The bankruptcy court analyzed the varying interest in the refund and determined that:

the Debtor and his spouse did not have authority to use the net operating losses, which are the Debtor’s pre-bankruptcy tax attributes, in their 2018 Tax Return.  Those attributes belonged to the Debtor’s bankruptcy estate. Although it is not clear how the trustee can use the Debtor’s pre-bankruptcy tax attributes, the Court will require the Debtor and his non-filing spouse to take whatever steps are necessary, if requested by the Chapter 7 trustee in writing with 14 days of entry of this Memorandum Opinion and Order, to return the net operating losses to the estate by amending their 2018 Tax Return.

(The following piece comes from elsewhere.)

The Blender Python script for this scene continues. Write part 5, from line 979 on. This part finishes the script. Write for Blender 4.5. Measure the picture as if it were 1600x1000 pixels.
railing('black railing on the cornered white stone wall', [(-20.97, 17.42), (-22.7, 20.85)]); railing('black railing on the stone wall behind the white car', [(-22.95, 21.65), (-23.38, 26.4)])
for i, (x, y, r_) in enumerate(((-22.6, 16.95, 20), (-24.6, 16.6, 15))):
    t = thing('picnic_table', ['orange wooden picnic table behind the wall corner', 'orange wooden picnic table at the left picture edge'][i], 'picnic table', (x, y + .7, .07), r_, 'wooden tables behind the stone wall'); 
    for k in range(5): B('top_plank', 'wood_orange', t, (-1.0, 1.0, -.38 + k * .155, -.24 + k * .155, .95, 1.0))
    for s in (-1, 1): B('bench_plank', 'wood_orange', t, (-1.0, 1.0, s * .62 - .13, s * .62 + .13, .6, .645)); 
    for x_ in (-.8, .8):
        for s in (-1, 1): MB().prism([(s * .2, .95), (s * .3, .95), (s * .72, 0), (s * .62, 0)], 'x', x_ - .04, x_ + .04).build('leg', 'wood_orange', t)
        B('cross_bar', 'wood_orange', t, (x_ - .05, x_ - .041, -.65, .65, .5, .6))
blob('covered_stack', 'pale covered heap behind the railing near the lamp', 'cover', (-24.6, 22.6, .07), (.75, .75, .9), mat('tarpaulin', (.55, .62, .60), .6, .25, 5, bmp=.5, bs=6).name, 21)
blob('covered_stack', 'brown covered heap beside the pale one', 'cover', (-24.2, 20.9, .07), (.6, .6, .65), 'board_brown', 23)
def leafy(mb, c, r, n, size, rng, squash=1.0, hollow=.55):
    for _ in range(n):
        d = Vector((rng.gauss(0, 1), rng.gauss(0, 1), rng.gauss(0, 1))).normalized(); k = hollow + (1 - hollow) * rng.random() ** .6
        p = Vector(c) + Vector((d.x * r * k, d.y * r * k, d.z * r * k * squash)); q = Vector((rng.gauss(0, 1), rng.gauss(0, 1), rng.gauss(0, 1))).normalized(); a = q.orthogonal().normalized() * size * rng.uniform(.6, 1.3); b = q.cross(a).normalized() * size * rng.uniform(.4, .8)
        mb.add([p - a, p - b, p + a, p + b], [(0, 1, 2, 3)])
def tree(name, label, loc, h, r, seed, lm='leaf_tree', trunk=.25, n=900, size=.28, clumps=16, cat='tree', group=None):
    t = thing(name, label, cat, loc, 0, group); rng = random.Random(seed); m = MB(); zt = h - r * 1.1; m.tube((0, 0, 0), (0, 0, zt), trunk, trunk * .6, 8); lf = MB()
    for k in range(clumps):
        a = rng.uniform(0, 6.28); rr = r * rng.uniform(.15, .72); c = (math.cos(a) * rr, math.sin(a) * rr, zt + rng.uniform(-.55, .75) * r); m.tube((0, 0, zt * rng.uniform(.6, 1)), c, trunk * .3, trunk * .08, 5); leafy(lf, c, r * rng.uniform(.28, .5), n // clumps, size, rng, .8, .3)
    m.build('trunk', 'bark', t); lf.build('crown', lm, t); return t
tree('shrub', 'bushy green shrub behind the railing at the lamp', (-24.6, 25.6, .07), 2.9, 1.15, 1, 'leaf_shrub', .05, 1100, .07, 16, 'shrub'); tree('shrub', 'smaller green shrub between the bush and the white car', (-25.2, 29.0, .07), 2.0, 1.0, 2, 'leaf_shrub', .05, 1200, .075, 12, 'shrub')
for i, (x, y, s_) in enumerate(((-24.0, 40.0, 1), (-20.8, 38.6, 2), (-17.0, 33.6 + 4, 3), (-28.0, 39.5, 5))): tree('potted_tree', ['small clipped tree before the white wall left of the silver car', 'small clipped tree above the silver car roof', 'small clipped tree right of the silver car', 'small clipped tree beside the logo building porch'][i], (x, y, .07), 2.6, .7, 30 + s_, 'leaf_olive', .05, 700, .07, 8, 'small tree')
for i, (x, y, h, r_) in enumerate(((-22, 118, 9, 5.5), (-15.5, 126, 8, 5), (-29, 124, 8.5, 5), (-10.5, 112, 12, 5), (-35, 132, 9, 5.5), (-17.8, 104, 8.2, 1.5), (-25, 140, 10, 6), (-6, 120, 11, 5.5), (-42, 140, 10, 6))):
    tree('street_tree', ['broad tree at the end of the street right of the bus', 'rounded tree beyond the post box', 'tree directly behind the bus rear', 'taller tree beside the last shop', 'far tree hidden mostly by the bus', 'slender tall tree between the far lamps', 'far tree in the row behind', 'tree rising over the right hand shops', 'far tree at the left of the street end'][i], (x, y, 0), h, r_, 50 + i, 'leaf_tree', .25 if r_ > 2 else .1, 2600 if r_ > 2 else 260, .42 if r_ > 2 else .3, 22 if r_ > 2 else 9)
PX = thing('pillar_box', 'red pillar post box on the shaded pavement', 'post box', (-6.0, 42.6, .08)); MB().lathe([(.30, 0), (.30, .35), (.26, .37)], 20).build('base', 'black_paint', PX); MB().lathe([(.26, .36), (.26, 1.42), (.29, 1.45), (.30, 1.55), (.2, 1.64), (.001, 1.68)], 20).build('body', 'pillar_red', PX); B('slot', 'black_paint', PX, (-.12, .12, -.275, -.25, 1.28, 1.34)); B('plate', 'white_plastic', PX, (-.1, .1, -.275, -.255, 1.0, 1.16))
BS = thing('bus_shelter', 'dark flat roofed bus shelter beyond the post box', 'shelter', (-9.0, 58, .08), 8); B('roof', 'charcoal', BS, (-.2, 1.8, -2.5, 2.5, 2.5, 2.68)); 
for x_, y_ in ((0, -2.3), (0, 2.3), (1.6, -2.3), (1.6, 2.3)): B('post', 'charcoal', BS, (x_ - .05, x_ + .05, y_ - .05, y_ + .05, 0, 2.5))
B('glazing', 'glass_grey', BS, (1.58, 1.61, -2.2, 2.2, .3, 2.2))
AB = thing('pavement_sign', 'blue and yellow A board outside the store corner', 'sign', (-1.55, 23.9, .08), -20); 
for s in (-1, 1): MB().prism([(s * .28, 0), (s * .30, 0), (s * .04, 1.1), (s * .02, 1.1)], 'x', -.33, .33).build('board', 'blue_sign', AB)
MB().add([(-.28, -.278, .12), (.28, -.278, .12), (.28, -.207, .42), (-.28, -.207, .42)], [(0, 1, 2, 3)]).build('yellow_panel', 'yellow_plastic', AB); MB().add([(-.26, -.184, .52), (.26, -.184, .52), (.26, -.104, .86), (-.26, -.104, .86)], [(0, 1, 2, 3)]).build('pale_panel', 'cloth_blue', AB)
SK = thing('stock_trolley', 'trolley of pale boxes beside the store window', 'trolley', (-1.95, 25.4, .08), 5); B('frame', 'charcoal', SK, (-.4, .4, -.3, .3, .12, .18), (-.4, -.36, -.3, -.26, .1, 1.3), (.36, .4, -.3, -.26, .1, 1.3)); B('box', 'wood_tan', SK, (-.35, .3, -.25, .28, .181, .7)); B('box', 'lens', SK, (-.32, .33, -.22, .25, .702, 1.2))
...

So now, the trustee, like Sam, has smothered the loss carryforward and can prevent the Lees from obtaining the benefit of this tax attribute, but what will she receive for taking this position? Mr. Lee has no income in the year at issue and based on my reading of the case is unlikely to have much income in the near future. Will the trustee assert her right to prevent the use of the loss to shelter a non-debtor’s income from tax or can the parties negotiate an agreement mutually beneficial to each? Somewhat similar to the position of the trustee, the Lees also have an interest in reaching an agreement since they cannot enjoy the benefit of the loss to reduce their overall taxes without such an agreement. A good case for a negotiation exercise in law school. Maybe someday I will talk to Sam about the case, but I don’t think it will do much good yet.

The Family

The tax refund issue was only one part of Mr. Lee’s bankruptcy case. The other part also reminded me of my family and of many families. Mr. Lee and his wife have small children. As his business grew and his wife’s job responsibilities took her away from the home, they looked for a way to take care of their children and other responsibilities around the house. They convinced Mr. Lee’s parents to sell their business and move to Texas to provide child care. My daughter has not yet convinced me to do this, but my wife provides significant childcare for our grandchildren as do many grandparents, bringing Mr. Lee’s bankruptcy case closer to home than just the example with Sam.

Initially, the parents lived in Mr. Lee’s house, but as his family grew, space became a premium. Mr. Lee and his wife assisted his parents, who no longer had outside income, in buying a house nearby and in buying a car to transport them back and forth to the Lees’ house and elsewhere. The trustee sought to bring the value of the house and the car into the estate as transfers from Mr. Lee that defeated creditors. The court works through the necessary analysis regarding each of the transfers before determining that these two assets should not be brought back into the estate. I was a little surprised that in the analysis the court did not explicitly talk about the value of the services provided by Mr. Lee’s parents who not only provided childcare, but seemed like they also provided meal preparation and lawn maintenance, etc. I suspect this value was in the judge’s mind as she thought about this family situation but she did not need to use it in reaching her conclusion.

The case provides lessons not only about negotiation but also blended families.  I think the judge got it right, but the opinion, like any opinion, tells the story as written by the deciding judge who wants you conclude they got it right.  When you have informal assistance going from one generation to another, with reciprocal services coming back, the formalities of property law, fraudulent transfer and other concepts designed to sort out assets in a bankruptcy case sometimes meet up with real life situations in which a family seeks not to defraud its creditors but to make life work.  I don’t fault the trustee for raising questions about the transfer of property from someone who ends up owing creditors.  Here, it forced the judge to look at the goal of the transfers and the timing of the transfers in deciding they were not done to defeat creditors but to preserve the best interest of the family.  Here, and in other cases, this can be a close question as the court and the trustee try to determine the motive and timing behind transfers of wealth from one family unit to another.